Monday, July 28, 2014

Marshland Boardwalk & Mermaids


After welcome heavy rains overnight, the fields were too wet for planting this morning. After a session of weeding and watering the basil beds in the greenhouses, Gundi and I decided to have some time off. After a pleasant lunch at Dougall’s on the Bay in Brighton, we drove to the gem of a park on Lake Ontario that is  Presqu’Ile. Our favourite walk there is a gentle one along the recently-refashioned boardwalk through the expansive marshland, with vistas opening up to the bay and open water beyond. The variety of grasses, reeds, wild flowers, sedges, lilies, frogs, birdlife is marvellous. The strong breeze from the north clearing out the last of the rain weaved patterns through the long grasses as they danced with abandon.

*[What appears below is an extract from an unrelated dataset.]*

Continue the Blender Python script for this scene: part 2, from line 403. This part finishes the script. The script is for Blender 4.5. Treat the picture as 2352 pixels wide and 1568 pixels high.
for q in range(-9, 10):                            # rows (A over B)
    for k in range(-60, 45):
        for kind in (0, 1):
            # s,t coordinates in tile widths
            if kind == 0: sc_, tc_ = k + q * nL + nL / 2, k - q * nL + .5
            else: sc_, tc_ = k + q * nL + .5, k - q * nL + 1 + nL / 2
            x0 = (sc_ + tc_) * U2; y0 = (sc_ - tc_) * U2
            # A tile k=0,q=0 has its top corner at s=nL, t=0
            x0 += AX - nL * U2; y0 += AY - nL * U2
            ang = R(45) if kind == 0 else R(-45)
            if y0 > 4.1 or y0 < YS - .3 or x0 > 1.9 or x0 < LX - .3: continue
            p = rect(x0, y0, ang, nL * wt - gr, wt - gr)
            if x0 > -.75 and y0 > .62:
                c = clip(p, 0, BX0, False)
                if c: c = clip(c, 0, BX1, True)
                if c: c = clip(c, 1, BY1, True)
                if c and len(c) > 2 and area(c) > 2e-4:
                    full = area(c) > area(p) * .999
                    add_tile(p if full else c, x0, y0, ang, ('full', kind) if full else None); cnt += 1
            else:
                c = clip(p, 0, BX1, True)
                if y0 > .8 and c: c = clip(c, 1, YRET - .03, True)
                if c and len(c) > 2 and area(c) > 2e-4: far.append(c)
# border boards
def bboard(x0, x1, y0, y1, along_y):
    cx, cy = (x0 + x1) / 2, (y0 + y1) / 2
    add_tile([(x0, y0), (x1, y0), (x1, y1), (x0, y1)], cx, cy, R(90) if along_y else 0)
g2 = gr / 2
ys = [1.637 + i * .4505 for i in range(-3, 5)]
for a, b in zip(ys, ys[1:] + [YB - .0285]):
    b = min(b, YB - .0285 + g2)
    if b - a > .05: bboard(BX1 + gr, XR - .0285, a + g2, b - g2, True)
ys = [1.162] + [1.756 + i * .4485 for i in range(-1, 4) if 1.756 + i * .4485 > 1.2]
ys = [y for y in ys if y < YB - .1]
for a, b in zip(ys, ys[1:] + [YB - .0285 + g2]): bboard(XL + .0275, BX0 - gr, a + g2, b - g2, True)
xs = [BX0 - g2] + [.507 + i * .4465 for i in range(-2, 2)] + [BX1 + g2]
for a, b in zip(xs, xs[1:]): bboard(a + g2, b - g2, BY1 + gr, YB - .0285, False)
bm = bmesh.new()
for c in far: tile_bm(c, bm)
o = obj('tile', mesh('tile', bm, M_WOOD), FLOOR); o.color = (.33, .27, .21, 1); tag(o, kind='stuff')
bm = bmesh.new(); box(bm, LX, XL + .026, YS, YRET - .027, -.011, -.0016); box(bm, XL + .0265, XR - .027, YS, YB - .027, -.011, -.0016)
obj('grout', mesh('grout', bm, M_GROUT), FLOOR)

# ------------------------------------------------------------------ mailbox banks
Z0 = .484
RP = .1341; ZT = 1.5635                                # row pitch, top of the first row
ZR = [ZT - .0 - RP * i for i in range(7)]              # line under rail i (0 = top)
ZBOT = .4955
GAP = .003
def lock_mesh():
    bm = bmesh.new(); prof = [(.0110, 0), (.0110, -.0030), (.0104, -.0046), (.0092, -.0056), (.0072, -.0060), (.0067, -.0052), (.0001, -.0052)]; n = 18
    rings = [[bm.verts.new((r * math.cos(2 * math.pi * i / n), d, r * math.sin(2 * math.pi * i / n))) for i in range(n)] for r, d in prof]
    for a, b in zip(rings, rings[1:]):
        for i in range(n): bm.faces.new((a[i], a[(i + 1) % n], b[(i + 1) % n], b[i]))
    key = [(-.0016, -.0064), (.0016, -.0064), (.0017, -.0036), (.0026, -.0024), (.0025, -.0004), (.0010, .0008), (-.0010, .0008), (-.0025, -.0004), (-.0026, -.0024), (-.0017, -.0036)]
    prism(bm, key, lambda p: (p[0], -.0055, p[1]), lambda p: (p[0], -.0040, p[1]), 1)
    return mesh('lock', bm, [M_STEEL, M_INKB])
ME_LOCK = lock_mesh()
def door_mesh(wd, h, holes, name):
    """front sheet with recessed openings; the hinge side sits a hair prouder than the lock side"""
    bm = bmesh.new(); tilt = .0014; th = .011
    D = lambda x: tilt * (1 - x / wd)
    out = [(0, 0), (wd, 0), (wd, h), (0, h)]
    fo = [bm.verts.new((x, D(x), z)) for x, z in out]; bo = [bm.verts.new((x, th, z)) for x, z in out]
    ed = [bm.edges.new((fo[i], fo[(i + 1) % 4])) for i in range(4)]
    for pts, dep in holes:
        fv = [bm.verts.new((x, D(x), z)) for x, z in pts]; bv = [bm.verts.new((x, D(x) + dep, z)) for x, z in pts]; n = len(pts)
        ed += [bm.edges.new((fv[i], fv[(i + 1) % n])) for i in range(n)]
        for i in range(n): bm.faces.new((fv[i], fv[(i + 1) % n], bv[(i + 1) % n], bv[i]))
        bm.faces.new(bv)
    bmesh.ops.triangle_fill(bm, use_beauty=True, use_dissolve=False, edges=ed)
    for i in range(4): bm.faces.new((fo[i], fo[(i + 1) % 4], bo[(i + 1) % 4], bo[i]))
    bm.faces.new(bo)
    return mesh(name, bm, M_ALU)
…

After the boardwalk we headed to the grassy parkland and limestone-ledge beachfront of Lake Ontario. Sheltered from the north, all was calm, the lake a  mirror in shades of grey, dark at the horizon where it met the layers of lighter grey sky.  Gundi flipped off her sandals and waded out in the shallows to a rock on which to perch, thus becoming my mermaid.
 

 As she returned after a meditative spell on the rock, she bent down to pick up a beautiful treasure – Mermaid #2. We have encountered this serendipity before, where we are spellbound by the aura of the scene, resulting in a most beautiful, almost miraculous find. (On a beach on the Olympic Peninsula in Washington state many moons ago, Gundi spent the day beachcombing, amassing a huge collection of elliptical grey stones. I frivolously requested a  round stone, at which prompting she bent down to pick up a perfect heavy charcoal grey sphere). Back to Mermaid #2… We like to fantasize that she came up from afar, in the deep, landing moreorless into our arms. She is not made of plastic, nor plaster, but porcelain. She has become the second mermaid in my world.
 

Sunday, July 6, 2014

Skunk laid to rest


On return home from a warm market day in the city yesterday, Gundi said she had a touching story. The day before, an elderly skunk was wobbling around beside the house, weaving in and out of the lawn and bushes. He or she seemed too weary to spray and oblivious to human presence as I clapped my hands and shouted . This afternoon our visiting skunk had chosen to come back to us to lay down and fade away, curled up in the long grass.  As the sun was going down, he was already stiff. I carried him cradled on a pitchfork up the hill and laid him to rest in a hollow in the wild grasses by the field of wheat up the hill. The sun’s sinking rays bathed him in light. We figure that coyotes or wolves will come to pick him clean in the coming days.

As I left his resting place, a raven came to carry him over to the other side, cawing and then wheeling off from the tall elm tree into the blue sky, just as he did with our dear black cat Negra when she left us last September.  The sinking sun cast a warm golden glow over the  wheat field. Another life passes.